- **AIM OF THE TASK**
Transcribe the entries exactly; images are not part of the copy.

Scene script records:
——

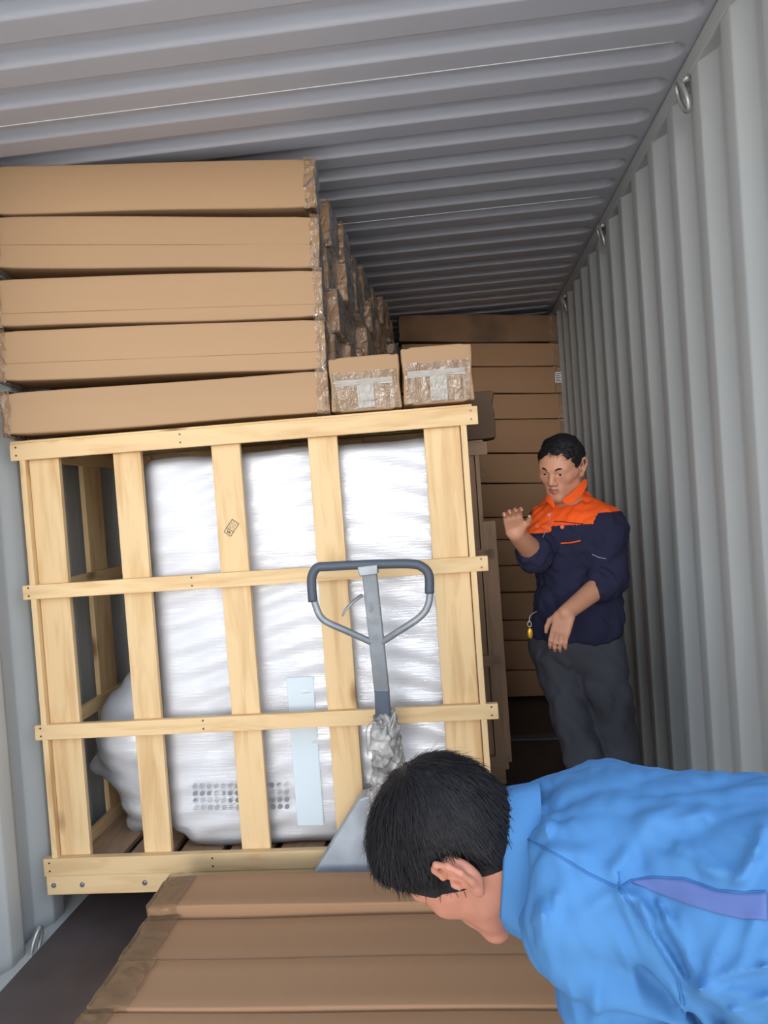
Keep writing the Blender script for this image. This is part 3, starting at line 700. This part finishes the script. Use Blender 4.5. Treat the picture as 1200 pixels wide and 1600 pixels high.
# ------------------------------------------------------------------ people
def head(S, c, fw, up, sc=1.0, ears=True, wx=1.0, ey=-.012, ef=1.0):
    fw = nz(fw); up = np.array(up, float); up = nz(up-(up@fw)*fw); lf = np.cross(up, fw); R = np.array([lf, fw, up])
    c = np.array(c, float)
    def w(x, y, z): return c+sc*(x*wx*lf+y*fw+z*up)
    E = lambda p, r, k=.02, op='+': S.ell(w(*p), np.array(r)*sc*np.array([wx, 1, 1]), R, k, op)
    C = lambda a, b, ra, rb=None, k=.01, op='+': S.cone(w(*a), w(*b), ra*sc, (ra if rb is None else rb)*sc, k, op)
    E((0, -.012, .034), (.077, .097, .088)); E((0, .022, -.038), (.066, .066, .077)); E((0, .045, .02), (.062, .05, .06))
    for s in (-1, 1):
        C((s*.052, .012, -.064), (s*.019, .068, -.103), .022, .020, .02); C((s*.046, .058, -.020), (s*.060, .02, -.012), .020, .018, .02)
        C((s*.012, .090, .021), (s*.046, .072, .020), .0105, .010, .012)
    C((-.012, .078, -.106), (.012, .078, -.106), .019, k=.02)
    C((0, .086, .018), (0, .108, -.030), .0085, .0125, .010); C((-.012, .100, -.036), (.012, .100, -.036), .0095, k=.006)
    E((0, .074, -.068), (.036, .024, .028), .015)
    C((-.020, .086, -.062), (0, .098, -.0595), .0055, .0065, .005); C((.020, .086, -.062), (0, .098, -.0595), .0055, .0065, .005)
    C((-.018, .085, -.072), (0, .0955, -.0745), .006, .0078, .005); C((.018, .085, -.072), (0, .0955, -.0745), .006, .0078, .005)
    C((-.024, .098, -.0672), (.024, .098, -.0672), .0022, k=.003, op='-')
    for s in (-1, 1):
        E((s*.031, .094, .003), (.015, .014, .009), .010, '-')
        E((s*.031, .0755, .002), (.0140, .0135, .0125), .002)
        C((s*.018, .087, .006), (s*.031, .0895, .0105), .0038, .004, .004); C((s*.031, .0895, .0105), (s*.045, .082, .005), .004, .0035, .004)
        C((s*.019, .086, -.006), (s*.044, .081, -.006), .0035, .003, .005)
        if ears:
            T3 = lambda q: (q[0]*ef, q[1]+ey, q[2])
            E(T3((s*.078, -.006, -.006)), (.011, .021, .034), .006); E(T3((s*.089, .000, -.004)), (.010, .0115, .020), .004, '-')
            pts = [(s*.086, .012, .012), (s*.091, .004, .029), (s*.097, -.011, .032), (s*.100, -.023, .018), (s*.098, -.024, .0), (s*.090, -.015, -.022), (s*.084, -.004, -.036)]
            for p, q in zip(pts[:-1], pts[1:]): C(T3(p), T3(q), .0050, .0050, .004)
            E(T3((s*.084, -.001, -.036)), (.006, .010, .011), .006)
            C(T3((s*.084, .013, -.004)), T3((s*.086, .011, -.013)), .0055, .005, .004); C(T3((s*.090, -.006, .018)), T3((s*.091, -.012, -.004)), .004, .004, .004)
    return w, R
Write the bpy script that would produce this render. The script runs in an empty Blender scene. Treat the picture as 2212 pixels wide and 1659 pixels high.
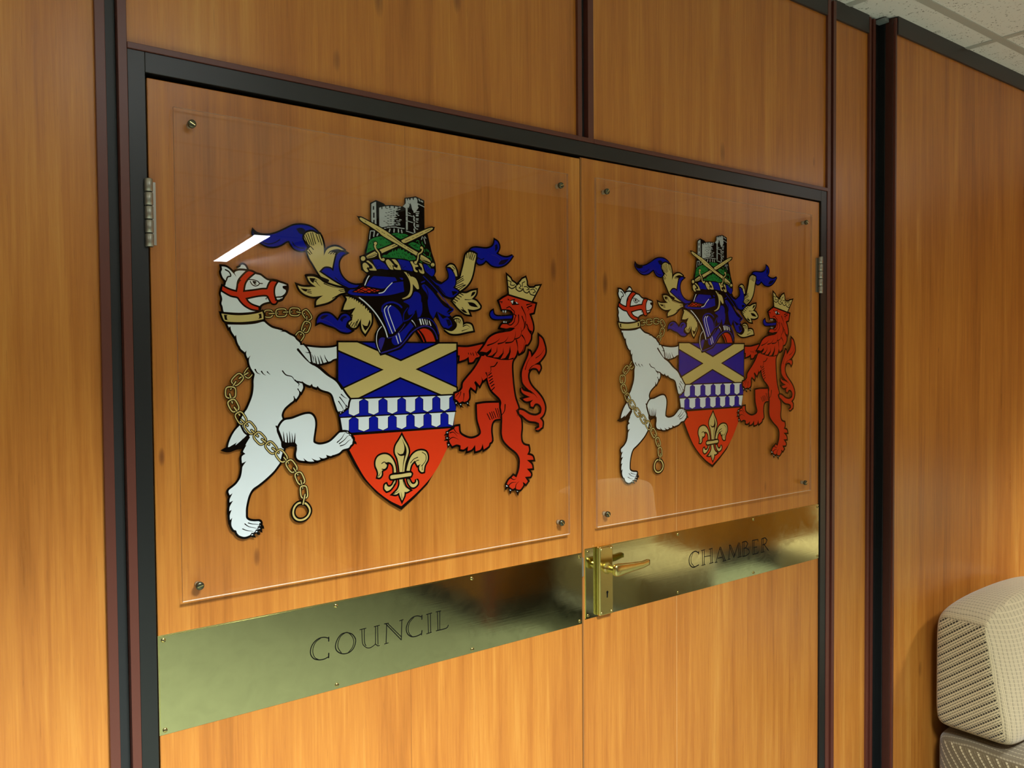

——

- **THE COMPLETED TASK**
Keep writing the Blender script for this image. This is part 3, starting at line 700. This part finishes the script. Use Blender 4.5. Treat the picture as 1200 pixels wide and 1600 pixels high.
# ------------------------------------------------------------------ people
def head(S, c, fw, up, sc=1.0, ears=True, wx=1.0, ey=-.012, ef=1.0):
    fw = nz(fw); up = np.array(up, float); up = nz(up-(up@fw)*fw); lf = np.cross(up, fw); R = np.array([lf, fw, up])
    c = np.array(c, float)
    def w(x, y, z): return c+sc*(x*wx*lf+y*fw+z*up)
    E = lambda p, r, k=.02, op='+': S.ell(w(*p), np.array(r)*sc*np.array([wx, 1, 1]), R, k, op)
    C = lambda a, b, ra, rb=None, k=.01, op='+': S.cone(w(*a), w(*b), ra*sc, (ra if rb is None else rb)*sc, k, op)
    E((0, -.012, .034), (.077, .097, .088)); E((0, .022, -.038), (.066, .066, .077)); E((0, .045, .02), (.062, .05, .06))
    for s in (-1, 1):
        C((s*.052, .012, -.064), (s*.019, .068, -.103), .022, .020, .02); C((s*.046, .058, -.020), (s*.060, .02, -.012), .020, .018, .02)
        C((s*.012, .090, .021), (s*.046, .072, .020), .0105, .010, .012)
    C((-.012, .078, -.106), (.012, .078, -.106), .019, k=.02)
    C((0, .086, .018), (0, .108, -.030), .0085, .0125, .010); C((-.012, .100, -.036), (.012, .100, -.036), .0095, k=.006)
    E((0, .074, -.068), (.036, .024, .028), .015)
    C((-.020, .086, -.062), (0, .098, -.0595), .0055, .0065, .005); C((.020, .086, -.062), (0, .098, -.0595), .0055, .0065, .005)
    C((-.018, .085, -.072), (0, .0955, -.0745), .006, .0078, .005); C((.018, .085, -.072), (0, .0955, -.0745), .006, .0078, .005)
    C((-.024, .098, -.0672), (.024, .098, -.0672), .0022, k=.003, op='-')
    for s in (-1, 1):
        E((s*.031, .094, .003), (.015, .014, .009), .010, '-')
        E((s*.031, .0755, .002), (.0140, .0135, .0125), .002)
        C((s*.018, .087, .006), (s*.031, .0895, .0105), .0038, .004, .004); C((s*.031, .0895, .0105), (s*.045, .082, .005), .004, .0035, .004)
        C((s*.019, .086, -.006), (s*.044, .081, -.006), .0035, .003, .005)
        if ears:
            T3 = lambda q: (q[0]*ef, q[1]+ey, q[2])
            E(T3((s*.078, -.006, -.006)), (.011, .021, .034), .006); E(T3((s*.089, .000, -.004)), (.010, .0115, .020), .004, '-')
            pts = [(s*.086, .012, .012), (s*.091, .004, .029), (s*.097, -.011, .032), (s*.100, -.023, .018), (s*.098, -.024, .0), (s*.090, -.015, -.022), (s*.084, -.004, -.036)]
            for p, q in zip(pts[:-1], pts[1:]): C(T3(p), T3(q), .0050, .0050, .004)
            E(T3((s*.084, -.001, -.036)), (.006, .010, .011), .006)
            C(T3((s*.084, .013, -.004)), T3((s*.086, .011, -.013)), .0055, .005, .004); C(T3((s*.090, -.006, .018)), T3((s*.091, -.012, -.004)), .004, .004, .004)
    return w, R
Write the bpy script that would produce this render. The script runs in an empty Blender scene. Treat the picture as 2212 pixels wide and 1659 pixels high.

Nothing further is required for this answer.